よい目標、人生というものを考えて、いま自分はこうすべきだ、と決定するような重要な決定というものを考えたときに、普通の考えではマイナスのことをあえて考えないと思うのです。一日一善でよいことをしよう。健康を保つために、抗酸化作用のある食べ物をこれだけ食べよう。毎日ひとつ何か自分で決めた目標に向かって勉強をしよう。たとえば、英語をしましょうとか、自分の場合ならロシア語をしようとか。貯金しよう。家計簿というか、出納帳をつけましょう。家族に孝行しよう。仕事でこういう受注をしよう。

どれも素晴らしい人生の目標というか、ポジティブにやるべきことかもしれない。しかし、おそらくそういうものだけでは、自分の中にほっこり一息ついたときに目標なく思考が泳いだり、いわゆる「だらだらと過ごしてしまう」ということは変えられないのだと思う。なるほど、それぞれのことにおいて、8割の成績を収めることはできるのかもしれない。まあまあ健康。英検一級は無理だけど、準一級は取れるかも。家族とはまあまあの関係。大企業というわけではないが食っていくには困らないまあまあの売り上げ。
しかし、多分金メダリストにはなれない。

 

だけど、もしそこで「自分は悟りを開くために達磨大師の前で腕一本切り落としたのだ」ということになると、その「人並みに腕がない」、ということは常に自分がその道に進むために決意したのだ、ということを思い起こさせてくれるだろう。腕がなければ、人並みのあれこれをすることにも事欠くことになるに違いない。

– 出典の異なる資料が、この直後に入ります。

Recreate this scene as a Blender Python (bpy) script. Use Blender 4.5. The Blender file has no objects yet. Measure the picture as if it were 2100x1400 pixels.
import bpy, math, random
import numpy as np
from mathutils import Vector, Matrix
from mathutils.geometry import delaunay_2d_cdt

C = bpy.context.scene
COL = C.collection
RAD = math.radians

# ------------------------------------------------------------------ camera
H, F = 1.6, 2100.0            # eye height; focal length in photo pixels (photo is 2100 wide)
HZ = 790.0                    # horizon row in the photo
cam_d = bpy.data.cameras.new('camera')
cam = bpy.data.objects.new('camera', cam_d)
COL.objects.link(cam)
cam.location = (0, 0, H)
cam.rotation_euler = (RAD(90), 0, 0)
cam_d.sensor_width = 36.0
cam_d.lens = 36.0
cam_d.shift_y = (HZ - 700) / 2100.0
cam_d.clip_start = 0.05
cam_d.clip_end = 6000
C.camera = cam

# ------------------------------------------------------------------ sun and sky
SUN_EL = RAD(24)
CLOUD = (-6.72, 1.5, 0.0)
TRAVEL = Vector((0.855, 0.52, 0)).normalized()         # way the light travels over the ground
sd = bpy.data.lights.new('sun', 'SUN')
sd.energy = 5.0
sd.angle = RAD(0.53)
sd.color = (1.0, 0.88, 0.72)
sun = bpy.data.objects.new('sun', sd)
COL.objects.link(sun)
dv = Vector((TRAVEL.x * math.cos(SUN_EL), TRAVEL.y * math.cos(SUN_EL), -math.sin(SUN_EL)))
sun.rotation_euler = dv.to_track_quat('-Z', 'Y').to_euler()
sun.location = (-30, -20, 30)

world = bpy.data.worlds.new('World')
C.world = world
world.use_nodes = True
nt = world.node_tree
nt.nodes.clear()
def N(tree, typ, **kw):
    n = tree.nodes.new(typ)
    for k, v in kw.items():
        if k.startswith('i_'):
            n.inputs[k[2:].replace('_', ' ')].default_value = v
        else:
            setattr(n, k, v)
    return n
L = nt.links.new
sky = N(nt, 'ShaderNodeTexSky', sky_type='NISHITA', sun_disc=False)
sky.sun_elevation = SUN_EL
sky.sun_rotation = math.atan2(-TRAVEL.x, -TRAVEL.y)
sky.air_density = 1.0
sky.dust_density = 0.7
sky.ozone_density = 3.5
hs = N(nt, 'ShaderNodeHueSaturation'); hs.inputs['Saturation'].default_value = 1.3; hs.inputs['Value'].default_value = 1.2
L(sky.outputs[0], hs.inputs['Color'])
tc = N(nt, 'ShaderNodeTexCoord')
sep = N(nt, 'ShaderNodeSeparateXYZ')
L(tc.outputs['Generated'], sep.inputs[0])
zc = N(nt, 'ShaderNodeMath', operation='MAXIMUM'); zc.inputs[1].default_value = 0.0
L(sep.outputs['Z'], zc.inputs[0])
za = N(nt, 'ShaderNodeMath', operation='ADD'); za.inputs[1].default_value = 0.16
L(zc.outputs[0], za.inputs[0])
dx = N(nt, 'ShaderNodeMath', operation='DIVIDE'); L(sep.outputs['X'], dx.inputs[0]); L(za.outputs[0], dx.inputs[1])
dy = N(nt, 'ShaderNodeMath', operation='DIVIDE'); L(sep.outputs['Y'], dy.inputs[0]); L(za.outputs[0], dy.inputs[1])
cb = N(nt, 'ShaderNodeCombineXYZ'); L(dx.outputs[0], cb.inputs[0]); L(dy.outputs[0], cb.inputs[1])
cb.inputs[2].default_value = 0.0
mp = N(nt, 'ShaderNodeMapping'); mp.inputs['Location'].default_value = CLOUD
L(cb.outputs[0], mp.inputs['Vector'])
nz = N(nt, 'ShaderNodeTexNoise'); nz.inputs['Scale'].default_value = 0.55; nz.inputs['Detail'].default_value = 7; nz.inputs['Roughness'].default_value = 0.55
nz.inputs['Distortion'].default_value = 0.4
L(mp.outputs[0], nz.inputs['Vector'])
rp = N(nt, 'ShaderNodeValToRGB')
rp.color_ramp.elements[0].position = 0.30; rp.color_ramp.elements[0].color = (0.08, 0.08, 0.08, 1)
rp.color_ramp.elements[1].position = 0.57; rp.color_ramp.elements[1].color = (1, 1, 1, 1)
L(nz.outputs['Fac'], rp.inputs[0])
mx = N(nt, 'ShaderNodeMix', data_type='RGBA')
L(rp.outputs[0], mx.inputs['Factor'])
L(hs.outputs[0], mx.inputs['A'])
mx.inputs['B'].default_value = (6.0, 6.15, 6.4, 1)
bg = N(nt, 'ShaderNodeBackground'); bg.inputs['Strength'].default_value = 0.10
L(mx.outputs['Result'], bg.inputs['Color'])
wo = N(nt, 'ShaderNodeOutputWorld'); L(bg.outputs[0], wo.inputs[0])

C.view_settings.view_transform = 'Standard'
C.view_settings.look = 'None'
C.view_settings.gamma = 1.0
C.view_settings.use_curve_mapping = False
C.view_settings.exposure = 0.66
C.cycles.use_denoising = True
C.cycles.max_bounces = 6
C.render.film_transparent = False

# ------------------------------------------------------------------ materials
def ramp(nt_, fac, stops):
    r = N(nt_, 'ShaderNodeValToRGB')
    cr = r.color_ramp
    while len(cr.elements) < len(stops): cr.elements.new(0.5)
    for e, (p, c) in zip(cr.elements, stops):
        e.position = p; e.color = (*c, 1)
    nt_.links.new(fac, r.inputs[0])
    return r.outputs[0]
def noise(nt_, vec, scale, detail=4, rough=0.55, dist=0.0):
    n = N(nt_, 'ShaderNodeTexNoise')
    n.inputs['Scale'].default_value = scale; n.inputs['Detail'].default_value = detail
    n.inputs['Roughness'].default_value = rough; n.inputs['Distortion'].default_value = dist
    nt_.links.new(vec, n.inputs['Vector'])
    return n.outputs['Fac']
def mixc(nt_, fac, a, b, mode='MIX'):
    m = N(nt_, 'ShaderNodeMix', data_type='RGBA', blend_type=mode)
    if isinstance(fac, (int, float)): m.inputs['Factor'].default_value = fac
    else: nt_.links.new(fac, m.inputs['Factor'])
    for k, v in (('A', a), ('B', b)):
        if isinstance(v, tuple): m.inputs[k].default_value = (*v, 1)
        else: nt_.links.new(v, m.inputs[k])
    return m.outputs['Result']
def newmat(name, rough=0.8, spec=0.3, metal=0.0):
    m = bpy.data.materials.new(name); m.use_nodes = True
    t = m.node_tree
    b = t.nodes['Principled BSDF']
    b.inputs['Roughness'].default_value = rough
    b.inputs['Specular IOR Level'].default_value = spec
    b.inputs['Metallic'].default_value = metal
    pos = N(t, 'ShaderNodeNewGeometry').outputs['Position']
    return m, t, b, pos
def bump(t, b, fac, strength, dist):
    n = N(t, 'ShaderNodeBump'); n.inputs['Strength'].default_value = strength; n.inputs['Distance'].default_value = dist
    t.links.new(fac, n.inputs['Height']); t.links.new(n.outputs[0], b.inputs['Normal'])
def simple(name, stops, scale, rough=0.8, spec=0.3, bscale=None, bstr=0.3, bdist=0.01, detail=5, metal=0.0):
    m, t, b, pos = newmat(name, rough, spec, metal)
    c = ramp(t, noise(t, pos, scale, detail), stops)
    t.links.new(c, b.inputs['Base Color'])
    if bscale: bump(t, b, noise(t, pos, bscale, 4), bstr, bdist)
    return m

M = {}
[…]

別にシュワルツェネッガー氏が手を切り落としたわけではないが、ボディビルで世界を制覇するにあたって、おそらく彼は非情に多くのものを犠牲にしてきたに違いない。それが彼女であったのか、勉学だったのか、稼業みたいなものであったのか、他にもある彼の長所のようなものだったのかわからない。しかし、おそらくそれを推進させる何か犠牲やマイナスの要因があったのだろう。

全部を見渡すことはできない。有名な画家になって、なおかつ総理大臣になることができるのかどうか、誰もわからない。総理大臣になるためには、画家としてもものすごい才能を捨ててしまって街頭演説しないといけないのかもしれない。普通はそのときに「画家になったらどうか」という考えを人は捨て去ることができないのだ。だが、総理大臣になりつつ画家になると考えてしまえば、多分画家にも総理だ人にもなれないのだ。

これをやるのだ。そして、これをやると決めたなら、敢えてその目標を常に思い出すことのできる「悪魔」を作れ。